生ビールを片手に乾杯!  クラス2位の綺麗なガラス製の楯を眺めながら…  豪華な料理を楽しみながら… 格式ある素敵な所だったけど、いつの間にか居酒屋モードになって、たくさん飲みました。   素敵な時間を過ごしました。


 今回の9時間耐久レースに参加して、本当にいろいろなハプニングや考えさせられる事がありました。

主催者側の…
 欧州車及びクラシックカーによる9時間耐久レースと5時間/3時間/1時間による耐久レースなお本イベントもユーロカップ同様、真剣勝負のレースをする為のイベントではありません。あくまでも草レースであり、走行会の延長くらいのレベルで主催運営されています。厳格なルールや車検、激しいレースを望まれる方にはむかないかもしれません。気軽に、楽しくモータースポーツを楽しみたい方だけご参加ください。但し、安全面に対しては車両・運転技術うを含めてしっかりした認識を持ってご参加下さい。熱くなり過ぎる方や、無謀な運転をするドライバーと、主催者が判断した場合、今後そのドライバーは勿論、ショップ印が押されている場合はそのショップも含めて一切のエントリーを拒否します。イベントの主旨をご理解頂き、永くこのイベントが開催出来ますように皆様のご協力お願い申し上げます。

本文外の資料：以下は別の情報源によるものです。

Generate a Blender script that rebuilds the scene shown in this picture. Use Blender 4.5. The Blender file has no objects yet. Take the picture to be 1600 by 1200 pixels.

 という素敵な考え方と『夏のウルトラ9時間耐久まつり』という題名の通り、とても楽しいイベントだった事は確かなのですが、赤旗でセーフティーカーが入ってる時にコースインできないのでは?  所変わればルールは複雑に変わると思いますが…

 始めの頃に勝ちに行くマシンがコースインできなくて暴走族の如く空吹かしをして、チーム員がオフィシャルに大声で文句を言ってました。  そんな大声で文句を言い続けてもルールが覆るわけがないと眺めていたら、オフィシャルは勝ちに行くマシンをコースインさせました。  その後はセーフティーカーが何度も入りましたが、止めたり入れたりの繰り返し。  安全を見計らってのコースインだとは思うけど、僕達には贔屓(ひいき)にしか見えなかった。

 ちょっと残念な光景を見たし…  これが関西流だとするのならば全然『まつり』なんかじゃないよね。


 そんな9時間のレース中で一番怖かったのが、僕らが設置したテントが風に煽られて舞い上がり…  真横に駐車してあった新車のベンツを直撃!!  …寸前だった事。  あと5cmで支柱がボディに刺さるところでしたわ!


 いろんな事があった8月2日。
いつまでも酒を飲みながら思い出しては大笑いできそうです(^-^)

 ミニを整備してくれたナイツブリッヂさん。
 スポンサーのRACさん。
 いろいろ教えてくれたBKMのY本さん。
 応援に駆けつけてくれた仲間。
 メールや電話、BBSなどで応援してくれた方々。
 そして7人のドライバーと1人のサポート。
 皆さんお疲れさまでした。  ありがとうございました!

by606
 
9時間走って壊れた箇所:センターミラーのみ。